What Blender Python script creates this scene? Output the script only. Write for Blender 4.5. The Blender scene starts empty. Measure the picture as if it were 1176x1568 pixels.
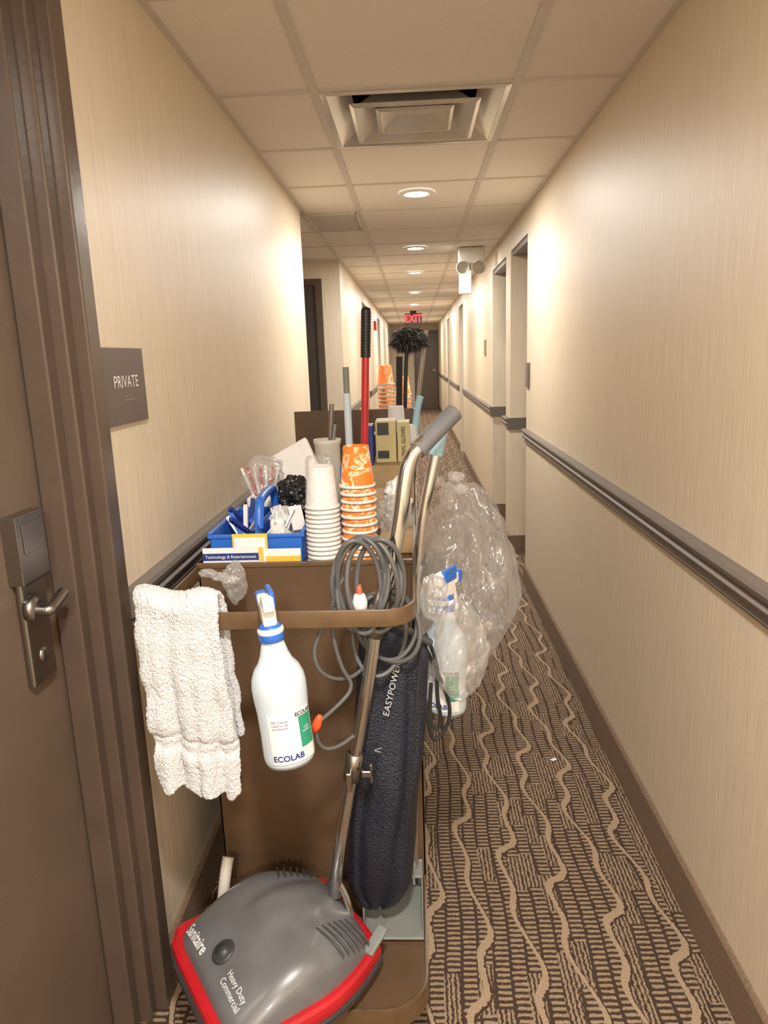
import bpy, math, random
from mathutils import Vector, Matrix, noise
random.seed(4)
H=1.40
# ---------- camera ----------
F=1090.0
d=Vector((45,239,-F)); V=(45*175+F*F)/239.0
dn=Vector((175,-V,-F)); u=(-dn).normalized(); d.normalize(); r=d.cross(u)
cam=bpy.data.cameras.new('camera'); co=bpy.data.objects.new('camera',cam); bpy.context.collection.objects.link(co)
cam.sensor_fit='VERTICAL'; cam.sensor_height=36; cam.lens=36*F/1568; cam.clip_start=.02
co.matrix_world=Matrix.Translation((0,0,H))@Matrix((r,d,u)).to_4x4()
bpy.context.scene.camera=co
vs=bpy.context.scene.view_settings
vs.view_transform='Standard'; vs.exposure=.2; vs.gamma=1.08
# ---------- materials ----------
def N(nt,t,**k):
    n=nt.nodes.new(t)
    for a,b in k.items(): setattr(n,a,b)
    return n
def mat(name,col,rough=.5,metal=0,var=0,vscale=20,bump=0,bscale=200,stretch=(1,1,1),spec=None,trans=0,coat=0,alpha=None,bdist=.01):
    m=bpy.data.materials.new(name); m.use_nodes=True; nt=m.node_tree; b=nt.nodes['Principled BSDF']
    b.inputs['Base Color'].default_value=(*col,1); b.inputs['Roughness'].default_value=rough; b.inputs['Metallic'].default_value=metal
    if coat: b.inputs['Coat Weight'].default_value=coat
    if trans: b.inputs['Transmission Weight'].default_value=trans
    if spec is not None: b.inputs['Specular IOR Level'].default_value=spec
    if alpha is not None: b.inputs['Alpha'].default_value=alpha
    tc=N(nt,'ShaderNodeTexCoord'); mp=N(nt,'ShaderNodeMapping'); mp.inputs['Scale'].default_value=stretch
    nt.links.new(tc.outputs['Object'],mp.inputs['Vector'])
    if var:
        no=N(nt,'ShaderNodeTexNoise'); no.inputs['Scale'].default_value=vscale; no.inputs['Detail'].default_value=5
        nt.links.new(mp.outputs[0],no.inputs['Vector'])
        mr=N(nt,'ShaderNodeMapRange'); mr.inputs[1].default_value=.3; mr.inputs[2].default_value=.7
        mr.inputs[3].default_value=1-var; mr.inputs[4].default_value=1+var
        nt.links.new(no.outputs[0],mr.inputs[0])
        vm=N(nt,'ShaderNodeVectorMath',operation='SCALE'); vm.inputs[0].default_value=col
        nt.links.new(mr.outputs[0],vm.inputs['Scale']); nt.links.new(vm.outputs[0],b.inputs['Base Color'])
    if bump:
        no=N(nt,'ShaderNodeTexNoise'); no.inputs['Scale'].default_value=bscale; no.inputs['Detail'].default_value=4
        nt.links.new(mp.outputs[0],no.inputs['Vector'])
        bp=N(nt,'ShaderNodeBump'); bp.inputs['Strength'].default_value=bump; bp.inputs['Distance'].default_value=bdist
        nt.links.new(no.outputs[0],bp.inputs['Height']); nt.links.new(bp.outputs[0],b.inputs['Normal'])
    return m
def emis(name,col,s):
    m=bpy.data.materials.new(name); m.use_nodes=True; b=m.node_tree.nodes['Principled BSDF']
    b.inputs['Base Color'].default_value=(*col,1); b.inputs['Emission Color'].default_value=(*col,1); b.inputs['Emission Strength'].default_value=s
    return m
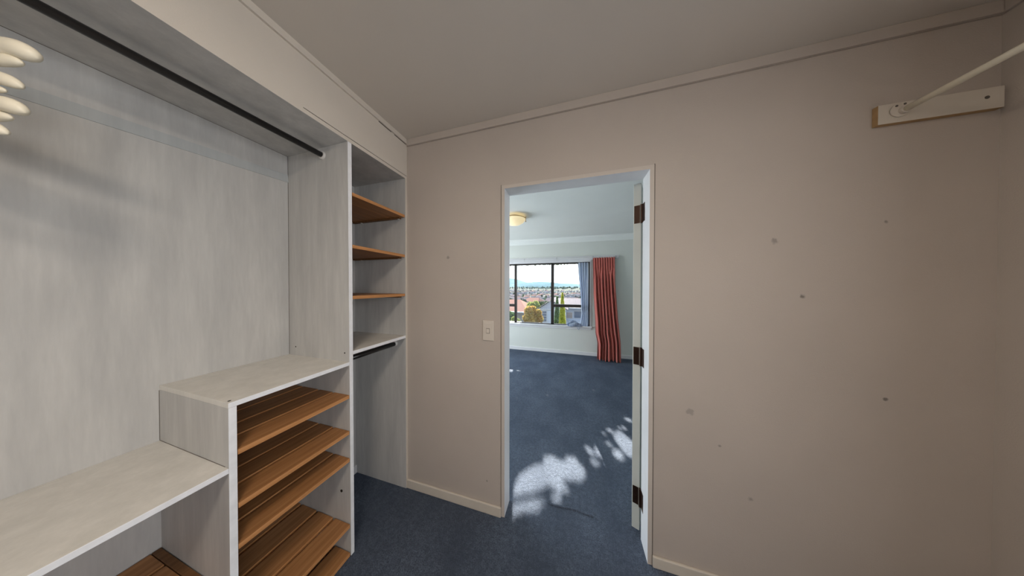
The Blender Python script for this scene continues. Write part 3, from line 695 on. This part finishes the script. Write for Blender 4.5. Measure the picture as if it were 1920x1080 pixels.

______

# Task objective
Print the full listing exactly, dropping the pictures.

# Solution below
What Blender Python script creates this scene? Output the script only. Write for Blender 4.5. The Blender scene starts empty. Measure the picture as if it were 1176x1568 pixels.
import bpy, math, random
from mathutils import Vector, Matrix, noise
random.seed(4)
H=1.40
# ---------- camera ----------
F=1090.0
d=Vector((45,239,-F)); V=(45*175+F*F)/239.0
dn=Vector((175,-V,-F)); u=(-dn).normalized(); d.normalize(); r=d.cross(u)
cam=bpy.data.cameras.new('camera'); co=bpy.data.objects.new('camera',cam); bpy.context.collection.objects.link(co)
cam.sensor_fit='VERTICAL'; cam.sensor_height=36; cam.lens=36*F/1568; cam.clip_start=.02
co.matrix_world=Matrix.Translation((0,0,H))@Matrix((r,d,u)).to_4x4()
bpy.context.scene.camera=co
vs=bpy.context.scene.view_settings
vs.view_transform='Standard'; vs.exposure=.2; vs.gamma=1.08
# ---------- materials ----------
def N(nt,t,**k):
    n=nt.nodes.new(t)
    for a,b in k.items(): setattr(n,a,b)
    return n
def mat(name,col,rough=.5,metal=0,var=0,vscale=20,bump=0,bscale=200,stretch=(1,1,1),spec=None,trans=0,coat=0,alpha=None,bdist=.01):
    m=bpy.data.materials.new(name); m.use_nodes=True; nt=m.node_tree; b=nt.nodes['Principled BSDF']
    b.inputs['Base Color'].default_value=(*col,1); b.inputs['Roughness'].default_value=rough; b.inputs['Metallic'].default_value=metal
    if coat: b.inputs['Coat Weight'].default_value=coat
    if trans: b.inputs['Transmission Weight'].default_value=trans
    if spec is not None: b.inputs['Specular IOR Level'].default_value=spec
    if alpha is not None: b.inputs['Alpha'].default_value=alpha
    tc=N(nt,'ShaderNodeTexCoord'); mp=N(nt,'ShaderNodeMapping'); mp.inputs['Scale'].default_value=stretch
    nt.links.new(tc.outputs['Object'],mp.inputs['Vector'])
    if var:
        no=N(nt,'ShaderNodeTexNoise'); no.inputs['Scale'].default_value=vscale; no.inputs['Detail'].default_value=5
        nt.links.new(mp.outputs[0],no.inputs['Vector'])
        mr=N(nt,'ShaderNodeMapRange'); mr.inputs[1].default_value=.3; mr.inputs[2].default_value=.7
        mr.inputs[3].default_value=1-var; mr.inputs[4].default_value=1+var
        nt.links.new(no.outputs[0],mr.inputs[0])
        vm=N(nt,'ShaderNodeVectorMath',operation='SCALE'); vm.inputs[0].default_value=col
        nt.links.new(mr.outputs[0],vm.inputs['Scale']); nt.links.new(vm.outputs[0],b.inputs['Base Color'])
    if bump:
        no=N(nt,'ShaderNodeTexNoise'); no.inputs['Scale'].default_value=bscale; no.inputs['Detail'].default_value=4
        nt.links.new(mp.outputs[0],no.inputs['Vector'])
        bp=N(nt,'ShaderNodeBump'); bp.inputs['Strength'].default_value=bump; bp.inputs['Distance'].default_value=bdist
        nt.links.new(no.outputs[0],bp.inputs['Height']); nt.links.new(bp.outputs[0],b.inputs['Normal'])
    return m
def emis(name,col,s):
    m=bpy.data.materials.new(name); m.use_nodes=True; b=m.node_tree.nodes['Principled BSDF']
    b.inputs['Base Color'].default_value=(*col,1); b.inputs['Emission Color'].default_value=(*col,1); b.inputs['Emission Strength'].default_value=s
    return m
The Blender Python script for this scene continues. Write part 3, from line 695 on. This part finishes the script. Write for Blender 4.5. Measure the picture as if it were 1920x1080 pixels.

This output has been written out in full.